Primary Numbers Crunched Here
A breakdown of the voting in the March 12 primary election
By Mike Clark-Madison, Fri., March 22, 2002
More than 67,000 Travis County voters (12.5% of the registered voters) turned out on March 12 to make their choices in the primaries -- with Democrats outpacing Republicans by more than two to one. Just like the old days -- although the fireworks at the top of the Democratic ticket, rather than a return to Austin's liberal roots, deserve the credit. (Based on recent countywide races, the D-R split in Travis County is more like 55-45.)
In past years, we've divided Austin and Travis County into six sectors, using a scheme of our own devise. Redistricting left our system a shambles, but the Lege did us a favor by dividing the county into six Texas House districts along more or less the same lines -- central (D. 49, Naishtat), east/northeast (D. 46, Dukes), north (the new D. 50), northwest (D. 48, Kitchen), south/southeast (D. 51, formerly Maxey), and southwest (D. 47, Keel).
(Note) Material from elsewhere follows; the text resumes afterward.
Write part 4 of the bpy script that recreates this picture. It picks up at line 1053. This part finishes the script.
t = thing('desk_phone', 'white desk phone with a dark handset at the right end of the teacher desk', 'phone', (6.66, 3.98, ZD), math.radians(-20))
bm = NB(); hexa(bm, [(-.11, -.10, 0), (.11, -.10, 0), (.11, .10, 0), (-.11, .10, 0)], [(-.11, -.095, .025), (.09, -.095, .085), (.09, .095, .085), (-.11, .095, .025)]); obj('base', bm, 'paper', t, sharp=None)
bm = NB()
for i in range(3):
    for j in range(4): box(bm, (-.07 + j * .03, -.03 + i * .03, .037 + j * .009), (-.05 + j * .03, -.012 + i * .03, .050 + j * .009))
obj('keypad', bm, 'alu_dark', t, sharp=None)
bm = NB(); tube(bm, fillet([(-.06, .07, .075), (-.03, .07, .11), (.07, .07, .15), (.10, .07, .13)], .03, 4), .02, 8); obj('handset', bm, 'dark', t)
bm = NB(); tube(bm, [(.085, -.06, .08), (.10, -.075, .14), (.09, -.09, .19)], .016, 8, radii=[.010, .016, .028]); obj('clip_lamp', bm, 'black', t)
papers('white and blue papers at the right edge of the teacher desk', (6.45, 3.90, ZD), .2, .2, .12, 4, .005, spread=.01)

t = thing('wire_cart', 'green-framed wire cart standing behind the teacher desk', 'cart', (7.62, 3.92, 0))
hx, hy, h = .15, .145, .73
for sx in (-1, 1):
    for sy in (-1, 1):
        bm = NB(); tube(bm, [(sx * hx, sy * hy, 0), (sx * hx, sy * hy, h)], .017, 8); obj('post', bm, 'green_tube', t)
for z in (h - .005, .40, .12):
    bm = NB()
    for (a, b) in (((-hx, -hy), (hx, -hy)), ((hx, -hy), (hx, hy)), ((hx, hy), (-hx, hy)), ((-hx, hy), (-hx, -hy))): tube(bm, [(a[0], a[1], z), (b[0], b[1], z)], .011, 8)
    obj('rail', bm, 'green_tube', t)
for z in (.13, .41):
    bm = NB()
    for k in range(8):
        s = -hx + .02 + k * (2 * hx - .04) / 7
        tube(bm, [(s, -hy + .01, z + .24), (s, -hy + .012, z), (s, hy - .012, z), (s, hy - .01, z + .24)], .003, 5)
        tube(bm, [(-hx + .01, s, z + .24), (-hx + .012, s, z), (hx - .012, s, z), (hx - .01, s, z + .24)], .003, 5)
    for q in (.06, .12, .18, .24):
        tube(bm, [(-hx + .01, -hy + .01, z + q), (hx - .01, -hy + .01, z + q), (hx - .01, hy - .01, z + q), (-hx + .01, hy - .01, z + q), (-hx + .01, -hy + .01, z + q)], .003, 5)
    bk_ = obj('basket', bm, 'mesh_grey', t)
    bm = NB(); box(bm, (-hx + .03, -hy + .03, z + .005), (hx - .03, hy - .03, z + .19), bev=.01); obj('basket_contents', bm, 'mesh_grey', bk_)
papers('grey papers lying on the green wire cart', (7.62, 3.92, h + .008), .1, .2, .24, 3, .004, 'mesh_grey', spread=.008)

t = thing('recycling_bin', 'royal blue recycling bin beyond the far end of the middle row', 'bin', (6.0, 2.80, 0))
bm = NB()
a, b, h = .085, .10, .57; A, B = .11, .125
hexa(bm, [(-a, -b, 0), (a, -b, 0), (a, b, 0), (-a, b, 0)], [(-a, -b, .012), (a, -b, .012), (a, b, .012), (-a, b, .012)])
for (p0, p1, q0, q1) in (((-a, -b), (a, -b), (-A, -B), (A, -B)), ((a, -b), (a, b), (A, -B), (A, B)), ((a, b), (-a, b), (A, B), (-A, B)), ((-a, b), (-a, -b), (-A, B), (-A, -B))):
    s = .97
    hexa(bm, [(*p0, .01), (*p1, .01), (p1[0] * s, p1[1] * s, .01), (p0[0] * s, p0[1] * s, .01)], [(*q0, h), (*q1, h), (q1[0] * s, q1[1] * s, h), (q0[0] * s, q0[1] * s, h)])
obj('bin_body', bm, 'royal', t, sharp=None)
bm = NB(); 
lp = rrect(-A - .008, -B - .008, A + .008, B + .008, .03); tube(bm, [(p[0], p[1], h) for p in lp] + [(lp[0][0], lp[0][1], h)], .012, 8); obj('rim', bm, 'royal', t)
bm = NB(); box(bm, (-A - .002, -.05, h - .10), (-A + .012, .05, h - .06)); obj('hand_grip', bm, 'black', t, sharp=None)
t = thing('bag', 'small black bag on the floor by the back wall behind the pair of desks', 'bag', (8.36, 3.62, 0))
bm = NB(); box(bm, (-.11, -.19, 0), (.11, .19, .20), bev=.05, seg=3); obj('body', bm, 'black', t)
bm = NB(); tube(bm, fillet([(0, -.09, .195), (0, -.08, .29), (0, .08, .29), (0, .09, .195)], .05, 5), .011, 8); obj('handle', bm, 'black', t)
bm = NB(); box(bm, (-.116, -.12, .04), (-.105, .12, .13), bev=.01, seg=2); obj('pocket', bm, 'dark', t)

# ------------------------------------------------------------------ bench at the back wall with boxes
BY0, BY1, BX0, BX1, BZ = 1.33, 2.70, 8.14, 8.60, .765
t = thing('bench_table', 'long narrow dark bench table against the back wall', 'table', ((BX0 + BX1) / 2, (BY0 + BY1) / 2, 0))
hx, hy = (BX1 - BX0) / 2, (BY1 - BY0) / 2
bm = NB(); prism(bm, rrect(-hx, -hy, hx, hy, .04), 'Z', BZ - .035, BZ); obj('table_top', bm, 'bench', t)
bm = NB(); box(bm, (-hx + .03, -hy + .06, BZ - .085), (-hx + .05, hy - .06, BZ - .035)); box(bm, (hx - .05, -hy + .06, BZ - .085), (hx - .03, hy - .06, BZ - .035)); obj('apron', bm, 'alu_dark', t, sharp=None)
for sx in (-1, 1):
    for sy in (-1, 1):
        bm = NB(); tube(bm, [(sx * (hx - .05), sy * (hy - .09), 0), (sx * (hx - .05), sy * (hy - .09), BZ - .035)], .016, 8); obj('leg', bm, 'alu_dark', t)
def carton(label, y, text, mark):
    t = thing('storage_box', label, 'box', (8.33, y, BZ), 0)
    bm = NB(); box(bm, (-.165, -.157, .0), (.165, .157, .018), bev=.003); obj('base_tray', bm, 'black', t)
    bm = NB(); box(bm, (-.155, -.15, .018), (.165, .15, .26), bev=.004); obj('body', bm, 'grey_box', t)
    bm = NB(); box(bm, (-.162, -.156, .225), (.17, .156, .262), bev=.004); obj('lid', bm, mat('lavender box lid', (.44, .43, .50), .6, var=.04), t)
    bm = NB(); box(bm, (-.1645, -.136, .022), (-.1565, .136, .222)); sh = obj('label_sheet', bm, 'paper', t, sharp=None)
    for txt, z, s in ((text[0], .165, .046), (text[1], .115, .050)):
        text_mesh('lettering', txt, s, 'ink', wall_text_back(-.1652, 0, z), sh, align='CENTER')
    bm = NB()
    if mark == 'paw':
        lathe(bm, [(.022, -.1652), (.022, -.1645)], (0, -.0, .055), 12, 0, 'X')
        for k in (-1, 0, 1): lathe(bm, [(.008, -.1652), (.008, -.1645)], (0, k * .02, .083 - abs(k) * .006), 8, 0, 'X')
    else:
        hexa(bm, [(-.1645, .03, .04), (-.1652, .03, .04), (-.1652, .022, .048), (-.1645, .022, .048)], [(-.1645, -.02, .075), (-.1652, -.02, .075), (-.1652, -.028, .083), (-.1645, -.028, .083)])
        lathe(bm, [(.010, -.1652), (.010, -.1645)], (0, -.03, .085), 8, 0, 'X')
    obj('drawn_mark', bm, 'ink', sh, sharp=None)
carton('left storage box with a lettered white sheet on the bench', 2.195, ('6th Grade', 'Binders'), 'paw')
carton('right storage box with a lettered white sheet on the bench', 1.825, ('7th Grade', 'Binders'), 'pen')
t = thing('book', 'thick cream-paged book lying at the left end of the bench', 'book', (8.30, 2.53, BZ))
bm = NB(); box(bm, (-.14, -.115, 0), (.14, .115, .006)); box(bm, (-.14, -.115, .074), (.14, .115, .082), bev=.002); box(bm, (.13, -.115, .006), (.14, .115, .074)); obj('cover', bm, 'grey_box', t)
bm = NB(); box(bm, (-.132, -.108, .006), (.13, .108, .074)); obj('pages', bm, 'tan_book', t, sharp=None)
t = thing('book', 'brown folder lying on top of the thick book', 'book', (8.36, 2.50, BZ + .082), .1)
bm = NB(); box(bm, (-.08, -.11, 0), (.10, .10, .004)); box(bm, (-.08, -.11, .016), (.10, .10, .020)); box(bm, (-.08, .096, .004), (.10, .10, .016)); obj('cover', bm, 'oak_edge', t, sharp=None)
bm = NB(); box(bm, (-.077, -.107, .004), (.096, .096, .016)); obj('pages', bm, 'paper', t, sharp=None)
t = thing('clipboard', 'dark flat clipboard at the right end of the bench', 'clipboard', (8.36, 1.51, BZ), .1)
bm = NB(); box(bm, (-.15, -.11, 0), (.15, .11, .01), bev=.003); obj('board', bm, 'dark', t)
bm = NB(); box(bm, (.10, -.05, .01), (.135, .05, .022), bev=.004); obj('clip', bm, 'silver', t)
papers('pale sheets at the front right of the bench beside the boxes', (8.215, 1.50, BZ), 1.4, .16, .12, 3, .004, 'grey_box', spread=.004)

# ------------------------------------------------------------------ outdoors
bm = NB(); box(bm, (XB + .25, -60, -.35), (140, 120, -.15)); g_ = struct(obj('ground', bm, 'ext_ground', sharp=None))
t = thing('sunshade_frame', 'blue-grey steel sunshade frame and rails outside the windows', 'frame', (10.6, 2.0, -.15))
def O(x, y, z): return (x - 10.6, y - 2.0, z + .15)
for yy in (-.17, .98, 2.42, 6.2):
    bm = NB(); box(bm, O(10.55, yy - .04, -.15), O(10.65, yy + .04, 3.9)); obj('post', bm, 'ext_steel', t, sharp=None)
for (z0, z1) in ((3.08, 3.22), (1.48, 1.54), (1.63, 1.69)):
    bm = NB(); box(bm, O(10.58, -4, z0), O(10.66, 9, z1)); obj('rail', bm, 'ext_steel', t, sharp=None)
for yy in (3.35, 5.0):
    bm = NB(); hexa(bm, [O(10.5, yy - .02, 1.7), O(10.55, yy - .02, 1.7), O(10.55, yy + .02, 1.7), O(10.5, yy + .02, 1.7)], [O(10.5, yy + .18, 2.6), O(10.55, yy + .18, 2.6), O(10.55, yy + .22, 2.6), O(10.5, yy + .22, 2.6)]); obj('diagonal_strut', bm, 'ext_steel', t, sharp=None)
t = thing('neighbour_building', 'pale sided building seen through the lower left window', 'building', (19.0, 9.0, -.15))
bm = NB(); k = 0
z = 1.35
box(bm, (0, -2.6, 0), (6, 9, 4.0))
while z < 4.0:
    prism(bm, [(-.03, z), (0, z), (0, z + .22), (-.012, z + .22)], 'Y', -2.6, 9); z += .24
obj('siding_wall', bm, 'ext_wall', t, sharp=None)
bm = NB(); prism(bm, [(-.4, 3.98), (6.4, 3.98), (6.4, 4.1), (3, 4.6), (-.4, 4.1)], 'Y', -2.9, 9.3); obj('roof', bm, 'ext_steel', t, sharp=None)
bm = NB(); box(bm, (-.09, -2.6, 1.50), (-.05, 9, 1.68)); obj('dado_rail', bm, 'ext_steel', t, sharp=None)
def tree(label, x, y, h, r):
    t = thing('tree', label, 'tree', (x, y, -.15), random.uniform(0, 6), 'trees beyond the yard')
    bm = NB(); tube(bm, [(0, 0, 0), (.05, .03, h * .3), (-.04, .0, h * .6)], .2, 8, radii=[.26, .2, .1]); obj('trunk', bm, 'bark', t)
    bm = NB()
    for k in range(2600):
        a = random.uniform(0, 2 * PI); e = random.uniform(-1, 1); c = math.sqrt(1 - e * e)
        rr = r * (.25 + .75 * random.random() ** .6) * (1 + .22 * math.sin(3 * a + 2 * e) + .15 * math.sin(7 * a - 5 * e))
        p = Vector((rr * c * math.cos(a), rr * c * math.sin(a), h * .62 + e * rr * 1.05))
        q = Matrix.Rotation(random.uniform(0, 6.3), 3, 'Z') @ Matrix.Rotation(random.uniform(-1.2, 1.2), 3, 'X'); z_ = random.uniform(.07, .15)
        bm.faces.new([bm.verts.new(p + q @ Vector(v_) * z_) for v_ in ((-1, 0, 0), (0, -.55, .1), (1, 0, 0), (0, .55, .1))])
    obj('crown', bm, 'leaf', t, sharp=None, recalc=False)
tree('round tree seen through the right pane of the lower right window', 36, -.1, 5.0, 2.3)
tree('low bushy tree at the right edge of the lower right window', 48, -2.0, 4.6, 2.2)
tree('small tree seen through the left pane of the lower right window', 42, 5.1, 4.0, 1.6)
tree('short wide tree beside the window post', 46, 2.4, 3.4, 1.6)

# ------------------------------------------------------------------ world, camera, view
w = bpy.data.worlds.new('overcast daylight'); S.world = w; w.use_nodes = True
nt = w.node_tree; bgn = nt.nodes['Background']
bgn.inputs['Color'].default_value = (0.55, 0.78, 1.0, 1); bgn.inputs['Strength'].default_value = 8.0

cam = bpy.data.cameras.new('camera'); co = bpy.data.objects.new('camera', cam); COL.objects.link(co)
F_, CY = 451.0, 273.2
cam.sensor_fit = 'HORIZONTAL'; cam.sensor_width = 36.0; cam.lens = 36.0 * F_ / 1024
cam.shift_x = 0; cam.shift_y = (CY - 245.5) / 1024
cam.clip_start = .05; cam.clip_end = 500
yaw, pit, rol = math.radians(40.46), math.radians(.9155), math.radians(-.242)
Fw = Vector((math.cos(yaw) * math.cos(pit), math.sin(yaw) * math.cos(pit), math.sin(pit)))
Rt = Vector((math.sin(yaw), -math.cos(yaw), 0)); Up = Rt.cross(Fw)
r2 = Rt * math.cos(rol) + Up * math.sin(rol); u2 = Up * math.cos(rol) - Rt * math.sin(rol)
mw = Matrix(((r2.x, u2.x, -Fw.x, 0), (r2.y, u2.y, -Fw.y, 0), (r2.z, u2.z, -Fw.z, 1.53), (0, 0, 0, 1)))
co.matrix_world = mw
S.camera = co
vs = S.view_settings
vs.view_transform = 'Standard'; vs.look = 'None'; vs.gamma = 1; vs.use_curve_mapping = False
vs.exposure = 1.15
So in the following analysis, we've used the House district lines.
Turnout
The combined turnout percentages were surprisingly close from district to district, despite the vast differences between the parties in each district (a fact of uncertain significance). However, the districts are not really of equal size, and when you look at each district's share of the total vote, it tracks the usual turnout pattern -- northwest and southwest are heaviest, followed closely by the center; the eastern boxes are lowest; and the north is in the middle. As usual, the county's Democrats were more spread out and its Republicans more heavily concentrated in the north and west, as measured by each district's percentage of the total vote in each primary.
But the hot races on each side of the ballot did energize at least a few voters who might otherwise have stayed home. Most notably, the largely African-American east/northeast (D. 46) turned out at above the countywide average (which it seldom does) and had the highest Democratic turnout of any district. This is probably thanks to native son Ron Kirk's get-out-the-vote efforts on the Eastside. While the two districts with open House seats saw what might be higher-than-normal turnout in the GOP (D. 50) and Democratic (D. 51) primaries, respectively, both districts ended up trailing the pack in overall turnout.
Top of the Ticket
Is it noteworthy that Dan Morales did the least well in the districts with the largest Hispanic populations? His strength vs. late-model, low-mileage Democrat Tony Sanchez in the left-leaning city center (D. 49) makes more sense, despite Morales' own shortfalls from the progressive ideal. On the Senate side, the overwhelming support for Ron Kirk -- who carried Austin by more than twice his statewide average -- may, again, be due to his having grown up here, or may just reflect Austin's primacy in the "Texas Democratic establishment," which more or less solidly backed Kirk. Even in majority-Hispanic D. 51, the only place where Victor Morales outperformed his statewide average, he was unable to top Kirk. (In case you're curious, Ken Bentsen -- who did better in the whiter precincts -- didn't win a box anywhere.)
County Commissioners
Since all three winners were challenged by candidates who claimed to be more progressive, we were surprised to see that the losers didn't do better in the more left-ish areas of their precincts. As promised, Jeff Heckler did do better in the city center than in the periphery, but that just means his margin of defeat in the core was closer to 2-1 than 3-1. Ira Yates actually did better in the southwest -- where, of course, he lives -- than in the somewhat less conservative northern and northwestern areas of that precinct. But Heckler's (and to a degree Yates') strategy of riding center-city voting strength to victory was nonetheless a resounding failure.
District 51
Lulu Flores led the pack by 15 percentage points, and she led in almost every box in the district, but she took more than 50% of the vote in only one box. So if Eddie Rodriguez aims to score an "upset" of sorts, where does he need to go looking for votes? Apparently, at Marcos De Leon's door, which as it happens is not that far from Rodriguez's own. (Both live in the Holly Street area that's De Leon's El Concilio stronghold.) In the boxes where Flores was strongest (where she got more than her district-wide 38.3%), Rodriguez did better than average and Marcos De Leon was a distant third. In Flores' weaker boxes, De Leon outpolled Rodriguez.
Likewise, in the boxes that went for Ron Kirk (the more "conservative" U.S. Senate candidate), Flores and Rodriguez left the others in their dust, but in the Victor Morales boxes De Leon again outpaced Rodriguez. Those Morales boxes are concentrated in the more central (that is, the Eastside) parts of D. 51, and Rodriguez is already highlighting on the campaign trail his commitment to addressing issues faced by him and his Eastside neighbors.